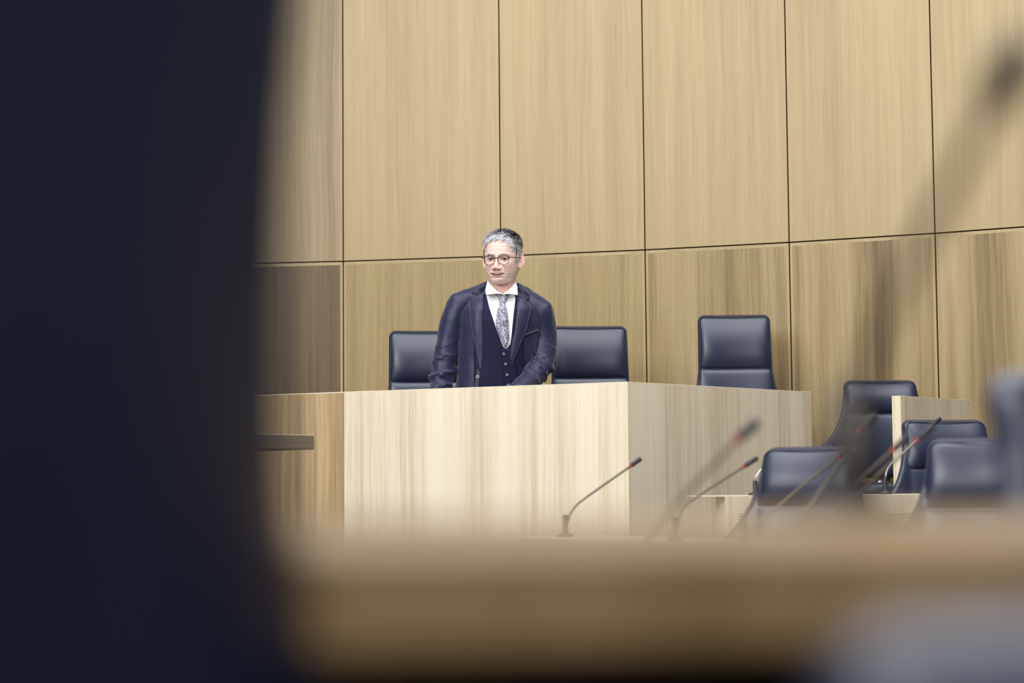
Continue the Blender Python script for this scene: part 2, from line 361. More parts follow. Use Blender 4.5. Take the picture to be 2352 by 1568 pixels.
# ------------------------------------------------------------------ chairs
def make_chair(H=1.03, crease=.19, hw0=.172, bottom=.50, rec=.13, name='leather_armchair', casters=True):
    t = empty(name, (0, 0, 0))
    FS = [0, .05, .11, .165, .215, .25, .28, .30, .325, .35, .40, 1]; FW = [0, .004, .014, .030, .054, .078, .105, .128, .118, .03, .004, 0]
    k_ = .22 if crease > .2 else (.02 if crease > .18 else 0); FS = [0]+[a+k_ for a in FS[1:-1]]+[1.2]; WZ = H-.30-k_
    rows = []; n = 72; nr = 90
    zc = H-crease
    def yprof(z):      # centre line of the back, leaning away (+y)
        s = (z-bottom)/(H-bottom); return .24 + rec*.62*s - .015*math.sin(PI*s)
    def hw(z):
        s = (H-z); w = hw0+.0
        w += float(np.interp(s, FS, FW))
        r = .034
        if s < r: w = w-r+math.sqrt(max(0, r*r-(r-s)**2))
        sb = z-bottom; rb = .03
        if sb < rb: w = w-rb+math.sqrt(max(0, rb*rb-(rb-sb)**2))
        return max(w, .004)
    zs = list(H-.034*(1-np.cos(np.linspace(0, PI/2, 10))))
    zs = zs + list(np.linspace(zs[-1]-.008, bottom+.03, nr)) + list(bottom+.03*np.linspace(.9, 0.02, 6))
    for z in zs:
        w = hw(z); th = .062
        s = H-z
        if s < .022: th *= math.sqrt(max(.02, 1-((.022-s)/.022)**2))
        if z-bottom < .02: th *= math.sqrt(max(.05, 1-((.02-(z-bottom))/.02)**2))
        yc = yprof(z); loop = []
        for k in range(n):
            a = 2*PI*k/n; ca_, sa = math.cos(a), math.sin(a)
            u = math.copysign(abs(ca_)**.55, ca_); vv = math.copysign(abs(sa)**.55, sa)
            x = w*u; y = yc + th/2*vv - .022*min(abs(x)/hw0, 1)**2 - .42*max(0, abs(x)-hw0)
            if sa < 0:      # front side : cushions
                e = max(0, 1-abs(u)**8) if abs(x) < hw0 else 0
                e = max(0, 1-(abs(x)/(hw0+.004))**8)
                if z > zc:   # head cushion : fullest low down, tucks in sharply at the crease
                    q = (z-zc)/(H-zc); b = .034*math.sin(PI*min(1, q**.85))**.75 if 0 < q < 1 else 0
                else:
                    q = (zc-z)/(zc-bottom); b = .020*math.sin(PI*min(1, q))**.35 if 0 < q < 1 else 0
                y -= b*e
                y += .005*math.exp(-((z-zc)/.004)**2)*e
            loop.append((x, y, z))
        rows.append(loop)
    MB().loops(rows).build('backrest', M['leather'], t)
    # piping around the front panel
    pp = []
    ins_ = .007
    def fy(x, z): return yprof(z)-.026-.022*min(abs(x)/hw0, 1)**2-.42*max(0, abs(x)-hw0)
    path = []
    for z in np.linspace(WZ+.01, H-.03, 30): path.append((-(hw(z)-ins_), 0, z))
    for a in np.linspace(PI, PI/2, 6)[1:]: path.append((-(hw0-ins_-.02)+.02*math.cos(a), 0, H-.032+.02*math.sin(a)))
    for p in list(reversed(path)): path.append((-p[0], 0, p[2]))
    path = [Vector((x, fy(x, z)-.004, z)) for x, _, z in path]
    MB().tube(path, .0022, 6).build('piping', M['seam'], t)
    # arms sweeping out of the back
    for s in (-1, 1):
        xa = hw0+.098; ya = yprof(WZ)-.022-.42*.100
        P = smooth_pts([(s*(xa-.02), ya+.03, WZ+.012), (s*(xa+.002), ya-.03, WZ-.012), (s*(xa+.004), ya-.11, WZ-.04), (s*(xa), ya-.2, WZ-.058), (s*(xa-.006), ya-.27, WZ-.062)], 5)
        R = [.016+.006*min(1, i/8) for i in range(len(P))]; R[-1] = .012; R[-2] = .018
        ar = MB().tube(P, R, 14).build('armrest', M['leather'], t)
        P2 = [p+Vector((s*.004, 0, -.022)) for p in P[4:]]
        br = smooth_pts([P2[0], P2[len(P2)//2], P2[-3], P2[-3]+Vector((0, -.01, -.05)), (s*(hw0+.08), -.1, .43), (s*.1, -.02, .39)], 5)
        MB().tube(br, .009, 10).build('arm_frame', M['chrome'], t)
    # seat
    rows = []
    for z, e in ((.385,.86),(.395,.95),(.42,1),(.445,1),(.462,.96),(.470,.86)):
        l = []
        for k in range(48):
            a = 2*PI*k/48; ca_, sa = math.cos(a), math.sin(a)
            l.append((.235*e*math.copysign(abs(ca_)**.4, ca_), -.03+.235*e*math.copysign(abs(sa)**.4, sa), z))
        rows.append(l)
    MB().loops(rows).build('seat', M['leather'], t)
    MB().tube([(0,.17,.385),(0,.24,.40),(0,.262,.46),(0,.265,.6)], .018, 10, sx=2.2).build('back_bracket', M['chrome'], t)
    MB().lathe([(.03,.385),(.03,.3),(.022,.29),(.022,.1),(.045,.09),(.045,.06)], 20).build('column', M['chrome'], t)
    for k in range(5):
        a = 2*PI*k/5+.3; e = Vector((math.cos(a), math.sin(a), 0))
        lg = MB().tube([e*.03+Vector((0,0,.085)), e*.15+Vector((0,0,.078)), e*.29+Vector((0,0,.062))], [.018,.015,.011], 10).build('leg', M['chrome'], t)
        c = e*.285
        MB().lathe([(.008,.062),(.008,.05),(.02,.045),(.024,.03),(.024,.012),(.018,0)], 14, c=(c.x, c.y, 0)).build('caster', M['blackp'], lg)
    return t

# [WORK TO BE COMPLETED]
Transcribe all the lines above exactly, apart from the pictures.

# [TASK RESPONSE]
Continue the Blender Python script for this scene: part 2, from line 361. More parts follow. Use Blender 4.5. Take the picture to be 2352 by 1568 pixels.
# ------------------------------------------------------------------ chairs
def make_chair(H=1.03, crease=.19, hw0=.172, bottom=.50, rec=.13, name='leather_armchair', casters=True):
    t = empty(name, (0, 0, 0))
    FS = [0, .05, .11, .165, .215, .25, .28, .30, .325, .35, .40, 1]; FW = [0, .004, .014, .030, .054, .078, .105, .128, .118, .03, .004, 0]
    k_ = .22 if crease > .2 else (.02 if crease > .18 else 0); FS = [0]+[a+k_ for a in FS[1:-1]]+[1.2]; WZ = H-.30-k_
    rows = []; n = 72; nr = 90
    zc = H-crease
    def yprof(z):      # centre line of the back, leaning away (+y)
        s = (z-bottom)/(H-bottom); return .24 + rec*.62*s - .015*math.sin(PI*s)
    def hw(z):
        s = (H-z); w = hw0+.0
        w += float(np.interp(s, FS, FW))
        r = .034
        if s < r: w = w-r+math.sqrt(max(0, r*r-(r-s)**2))
        sb = z-bottom; rb = .03
        if sb < rb: w = w-rb+math.sqrt(max(0, rb*rb-(rb-sb)**2))
        return max(w, .004)
    zs = list(H-.034*(1-np.cos(np.linspace(0, PI/2, 10))))
    zs = zs + list(np.linspace(zs[-1]-.008, bottom+.03, nr)) + list(bottom+.03*np.linspace(.9, 0.02, 6))
    for z in zs:
        w = hw(z); th = .062
        s = H-z
        if s < .022: th *= math.sqrt(max(.02, 1-((.022-s)/.022)**2))
        if z-bottom < .02: th *= math.sqrt(max(.05, 1-((.02-(z-bottom))/.02)**2))
        yc = yprof(z); loop = []
        for k in range(n):
            a = 2*PI*k/n; ca_, sa = math.cos(a), math.sin(a)
            u = math.copysign(abs(ca_)**.55, ca_); vv = math.copysign(abs(sa)**.55, sa)
            x = w*u; y = yc + th/2*vv - .022*min(abs(x)/hw0, 1)**2 - .42*max(0, abs(x)-hw0)
            if sa < 0:      # front side : cushions
                e = max(0, 1-abs(u)**8) if abs(x) < hw0 else 0
                e = max(0, 1-(abs(x)/(hw0+.004))**8)
                if z > zc:   # head cushion : fullest low down, tucks in sharply at the crease
                    q = (z-zc)/(H-zc); b = .034*math.sin(PI*min(1, q**.85))**.75 if 0 < q < 1 else 0
                else:
                    q = (zc-z)/(zc-bottom); b = .020*math.sin(PI*min(1, q))**.35 if 0 < q < 1 else 0
                y -= b*e
                y += .005*math.exp(-((z-zc)/.004)**2)*e
            loop.append((x, y, z))
        rows.append(loop)
    MB().loops(rows).build('backrest', M['leather'], t)
    # piping around the front panel
    pp = []
    ins_ = .007
    def fy(x, z): return yprof(z)-.026-.022*min(abs(x)/hw0, 1)**2-.42*max(0, abs(x)-hw0)
    path = []
    for z in np.linspace(WZ+.01, H-.03, 30): path.append((-(hw(z)-ins_), 0, z))
    for a in np.linspace(PI, PI/2, 6)[1:]: path.append((-(hw0-ins_-.02)+.02*math.cos(a), 0, H-.032+.02*math.sin(a)))
    for p in list(reversed(path)): path.append((-p[0], 0, p[2]))
    path = [Vector((x, fy(x, z)-.004, z)) for x, _, z in path]
    MB().tube(path, .0022, 6).build('piping', M['seam'], t)
    # arms sweeping out of the back
    for s in (-1, 1):
        xa = hw0+.098; ya = yprof(WZ)-.022-.42*.100
        P = smooth_pts([(s*(xa-.02), ya+.03, WZ+.012), (s*(xa+.002), ya-.03, WZ-.012), (s*(xa+.004), ya-.11, WZ-.04), (s*(xa), ya-.2, WZ-.058), (s*(xa-.006), ya-.27, WZ-.062)], 5)
        R = [.016+.006*min(1, i/8) for i in range(len(P))]; R[-1] = .012; R[-2] = .018
        ar = MB().tube(P, R, 14).build('armrest', M['leather'], t)
        P2 = [p+Vector((s*.004, 0, -.022)) for p in P[4:]]
        br = smooth_pts([P2[0], P2[len(P2)//2], P2[-3], P2[-3]+Vector((0, -.01, -.05)), (s*(hw0+.08), -.1, .43), (s*.1, -.02, .39)], 5)
        MB().tube(br, .009, 10).build('arm_frame', M['chrome'], t)
    # seat
    rows = []
    for z, e in ((.385,.86),(.395,.95),(.42,1),(.445,1),(.462,.96),(.470,.86)):
        l = []
        for k in range(48):
            a = 2*PI*k/48; ca_, sa = math.cos(a), math.sin(a)
            l.append((.235*e*math.copysign(abs(ca_)**.4, ca_), -.03+.235*e*math.copysign(abs(sa)**.4, sa), z))
        rows.append(l)
    MB().loops(rows).build('seat', M['leather'], t)
    MB().tube([(0,.17,.385),(0,.24,.40),(0,.262,.46),(0,.265,.6)], .018, 10, sx=2.2).build('back_bracket', M['chrome'], t)
    MB().lathe([(.03,.385),(.03,.3),(.022,.29),(.022,.1),(.045,.09),(.045,.06)], 20).build('column', M['chrome'], t)
    for k in range(5):
        a = 2*PI*k/5+.3; e = Vector((math.cos(a), math.sin(a), 0))
        lg = MB().tube([e*.03+Vector((0,0,.085)), e*.15+Vector((0,0,.078)), e*.29+Vector((0,0,.062))], [.018,.015,.011], 10).build('leg', M['chrome'], t)
        c = e*.285
        MB().lathe([(.008,.062),(.008,.05),(.02,.045),(.024,.03),(.024,.012),(.018,0)], 14, c=(c.x, c.y, 0)).build('caster', M['blackp'], lg)
    return t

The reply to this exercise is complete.